As I passed a table, I overheard part of a conversation between a man and a woman, both of early middle-age. I only caught a few seconds of the conversation, but it was enough to make me yearn for more.
"I know for a fact that it's my baby," the man said, and then there was some mumbling between them I couldn't make out, and then the woman said, "It's amazing that in just one night. . ." and then I passed out of range. So that's all I heard. I thought, "What's he going to do?"
But I had no answer. I would have asked him, but I don't think that would have been very polite, me being a stranger and all. (1992)
I can't decide which state is more "Wild West." My choice would be between Wyoming and Nevada. Both have miles and miles of wide-open space. I think, though, that Wyoming people wear more cowboy hats. Nevada has gambling, and that gives it a different feel. No matter where you go in Nevada, there are slot machines -- even in the smallest bars and grocery stores in the smallest towns. In Wyoming, there is no such thing.
The biggest town in Wyoming is Casper, which would be a small town in most other states. Casper advertises its mall as the largest in Wyoming. I visited it in 20 minutes.
Nevada, of course, has Las Vegas and Reno -- both good sized towns. Las Vegas probably has an airwatch reporter or two, and probably traffic jams. Both Las Vegas and Reno have smog. I don't imagine Casper has much smog.
So I'll say Wyoming rates first in Wild Westness with Nevada second and Montana third. Last place goes to southern California, where there are 50,000 cars for every horse, and 20,000 cellular phones for every cow.
Southern California is not the Wild West; it's the Mild West. (1989)
I heard a radio ad today in Lander, Wyo., that said the average person smiles 15 times a day. That figures to about once an hour, considering nobody smiles when they're asleep.
It seems to me that we could improve our world a lot if we would all smile 20 times a day. In the United States alone that would be about 1.25 billion more smiles a day. A big improvement, wouldn't you say? (1989)
I have a question for you: What are you famous for? Now don't laugh, because everybody is famous for something. Is it your great apple pie, or your woodwork, or your laugh, or your ability to twitch your nose?
Maybe you are famous for your poetry, or for being the mayor of your town, or for always winning at bridge or poker. Maybe you are famous for having a lot of kids or grandkids. Or maybe you won on Jeopardy. Maybe you are famous for never revealing a secret, or for being a loyal friend, or for being a great fisherman.
Please write (or e-mail) to me and tell me why you are famous.

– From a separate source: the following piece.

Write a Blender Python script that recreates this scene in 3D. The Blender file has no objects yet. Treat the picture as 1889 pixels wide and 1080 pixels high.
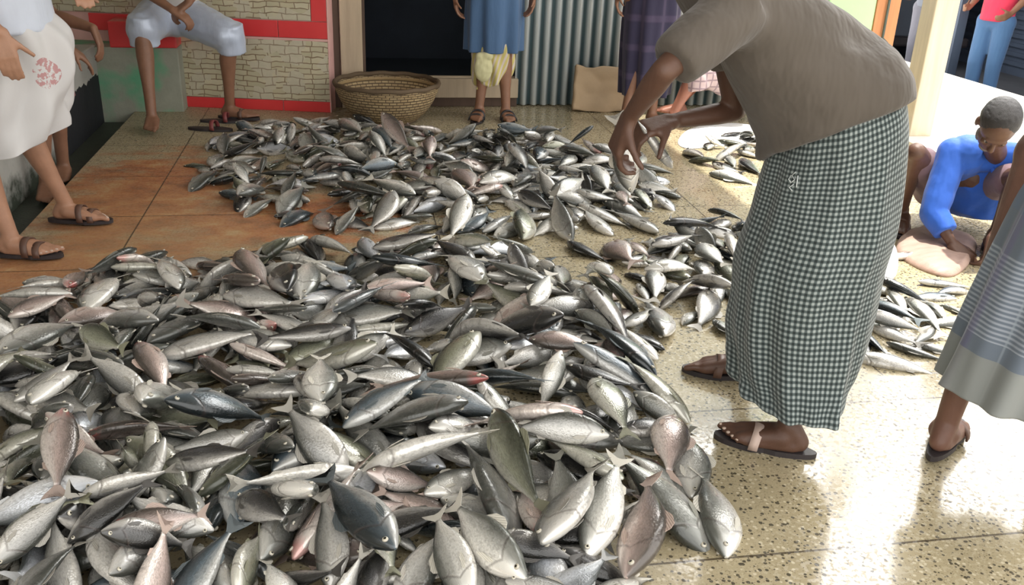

I believe that everybody -- everybody -- is famous for at least one thing. For example, I am most famous for my ability to eat a whole box of Cheez-Its at one sitting (1990)
It's 8 p.m., and I just returned to the motor home from a distant, lonely phone booth to check in with home. All's fine.
As I walked through the rain and the darkness, I pondered the object in my hand -- a flashlight.
What a marvelous device -- a magic wand that emits a bright beam of light to illuminate my way. What would a caveman have thought? Could he have conceived of such a thing?
There are many wonderful, modern devices in our lives, but pound for pound, dollar for dollar, the flashlight is surely one of the greatest of all.